To see oursels as others see us!


It wad frae mony a blunder free us’


And foolish notion. To a Louse


(It is interesting in this connection to remember Rodion Romanovitch Raskolnikov’s ideological passion was not to discover whether he was a mere man or was “superman” but, rather, whether he was a louse or a superman by the ability to arbitrarily murder someone. The gulf is between being a tiny animal and being a ‘divinity’.)
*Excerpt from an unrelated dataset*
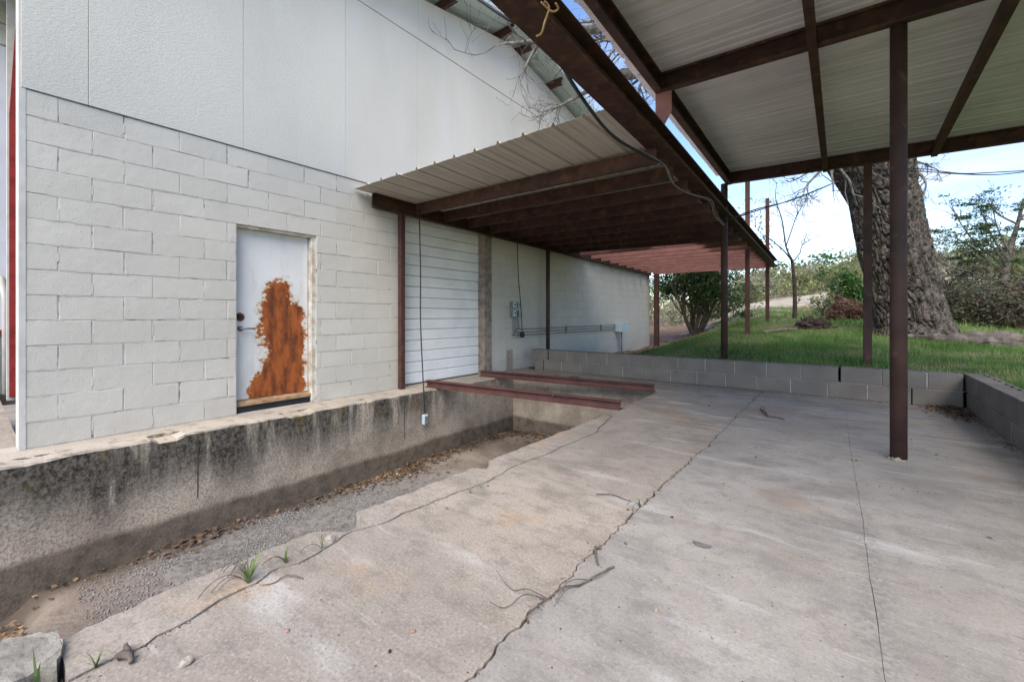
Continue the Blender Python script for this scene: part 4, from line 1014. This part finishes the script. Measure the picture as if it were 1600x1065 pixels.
# cedar with sparse layered sprays on the right
cb = at(1575, 500, 13.0); cb.z = tz(cb.x, cb.y); ced = empty('cedar_tree', cb, 'sparse cedar with bare grey limbs and flat green sprays at right', 'tree')
rr = random.Random(21); out = []; tips = []
C = lambda px, py, dt=0: at(px, py, 13 + dt)
stem = smooth_path([cb, C(1570, 430), C(1578, 390, .2), C(1590, 350, .3), C(1600, 310, .3)], 6); out.append((stem, [.12 - .09 * i / (len(stem) - 1) for i in range(len(stem))]))
spr = []
for pts, dense in (([C(1570, 430), C(1535, 400), C(1500, 375), C(1462, 360)], .35), ([C(1572, 415), C(1530, 385), C(1505, 355), C(1490, 330)], .35), ([C(1575, 405), C(1550, 370), C(1540, 345), C(1532, 330)], .8), ([C(1572, 440), C(1520, 425), C(1480, 415), C(1455, 395)], .25), ([C(1570, 425), C(1545, 412), C(1520, 398)], 1), ([C(1572, 430), C(1555, 418), C(1530, 412)], 1), ([C(1570, 415), C(1590, 395), C(1620, 375)], .8), ([C(1585, 360), C(1600, 335), C(1640, 320)], 1), ([C(1578, 395), C(1560, 360), C(1550, 322)], .5), ([C(1590, 350), C(1560, 335), C(1545, 318)], .3), ([C(1575, 420), C(1555, 390), C(1530, 372)], .9), ([C(1590, 345), C(1625, 335), C(1670, 325)], 1)):
    q = smooth_path(pts, 6); out.append((q, [max(.006, .035 * (1 - .8 * i / (len(q) - 1))) for i in range(len(q))]))
    tt = []
    for _ in range(13):
        i = rr.randrange(len(q) // 4, len(q)); d = (q[min(i + 1, len(q) - 1)] - q[i - 1]).normalized()
        grow(out, tt, q[i], d + Vector((rr.gauss(0, .5), rr.gauss(0, .6), rr.gauss(0, .35) + .1)), rr.uniform(.3, .7), .012, 1, rr, .22, .02, 2, .6, 5, .8, .005)
    spr += [p for p, d, dep in tt if rr.random() < dense * .62]
build('trunk', limbs_mesh(out, 6), LOGM, ced, smooth=True)
foliage('foliage', JUNI, ced, spr, 45, (.12, .12, .035), .028, 2.8, .5)
# hillside brush: one mass
cl = []; rr = random.Random(8); dl = []
for k in range(150):
    px = rr.uniform(1010, 1720); t = rr.uniform(27, 40); p = at(px, 470, t); p.z = tz(p.x, p.y)
    w = rr.uniform(.9, 1.7); h = rr.uniform(1.2, 2.3) * (1.0 if px < 1300 else 1.15)
    tgt = dl if rr.random() < .35 else cl
    for _ in range(26):
        a = rr.random() * math.tau; q = rr.random(); f = math.sqrt(max(.08, 1 - (2 * q - .7) ** 2))
        tgt.append(p + Vector((math.cos(a) * w * f * rr.uniform(.5, 1), math.sin(a) * w * f * rr.uniform(.5, 1), q * h)))
foliage('hillside_brush', BRUSHG, None, cl, 24, (.24, .24, .18), .085, 2, .2, label='dense yellow-green brush covering the hillside beyond the dry grass', kind='stuff')
foliage('grey_brush', BRUSHD, None, dl, 24, (.3, .3, .22), .045, 4, .1, label='grey leafless brush mixed through the hillside shrubs', kind='stuff')
cl = []
for k in range(60):
    px = rr.uniform(950, 1800); t = rr.uniform(44, 75); p = at(px, 450, t); p.z = tz(p.x, p.y); w = rr.uniform(2, 3.5); h = rr.uniform(2.5, 5)
    for _ in range(22):
        a = rr.random() * math.tau; q = rr.random(); f = math.sqrt(max(.08, 1 - (2 * q - .7) ** 2)); cl.append(p + Vector((math.cos(a) * w * f, math.sin(a) * w * f, q * h)))
foliage('far_woodland', JUNI2, None, cl, 22, (.5, .5, .4), .18, 2, .2, label='far line of dark green trees along the hilltop', kind='stuff')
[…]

When you are a child, you necessarily live in a real community of the kind Aristotle and Plato believed is basically ideal. This is, in part, how we should think of the REPUBLIC considering that classical scholars are clearly divided whether Plato meant it literally or ironically. Considering Aristotle’s hostile comments, he certainly took it as serious political statement. However, Aristotle also highly prized the cohesiveness of the political community making it a basic concept in the definition of being human as opposed to – “a beast or a god”, POLITICS, Book I, chapter 1, 1253a3-39. But consider how highly Aristotle esteems man through contemplation becoming like a god in the first book of the METAPHYSICS, 1, 982b25-983a11, and all of chapter 7 of Book X of the NICOMACHIAN ETHICS in which both references praise both man’s seeking to be divine through contemplation and also gaining the total self-sufficiency thereof which in the POLITICS throws man out of the community as making him unable or unwilling to be ‘political’ and therefore “either a beast or a god.” Aristotle’s seeming equivocation as to the clearly definite absolute division between political and self-sufficient man as beast/god is the same equivocation between zoon logon echon in Heidegger with the nature of being animal. What Heidegger is doing is trying to set up the visual possibility of seeing the difference between man and animal by showing that the animal viewed THROUGH language is necessarily “poor in world”, that is, language forms HOW we PROPERLY see the animal. Language actually has “privilege” INSCRIBED within its essence. But the Greeks had no word for language, and Aristotle constantly debates the privilege of logos being exclusively given only to man throughout his works. Language as such for Aristotle cannot possess that sense of ‘natural’ superiority so ingrained in “We moderns”.


In his lectures ARISTOTLE’S METAPHYSICS È THETA 1-3: On the Essence and Actuality of Force, trans. Brogan & Warnek, Indiana, 1995, Heidegger makes it laboriously clear Aristotle thinks some animals possess krinein, “judgment” (chapter 2, all of §13, pages 99-110, “Concerning logos (conversance) and soul. The divisions ‘conversant/without conversance’ and ‘besouled/soulless’). In other works, Aristotle seems to deny this because animals supposedly cannot possess memory, or, at least, linguistic memory.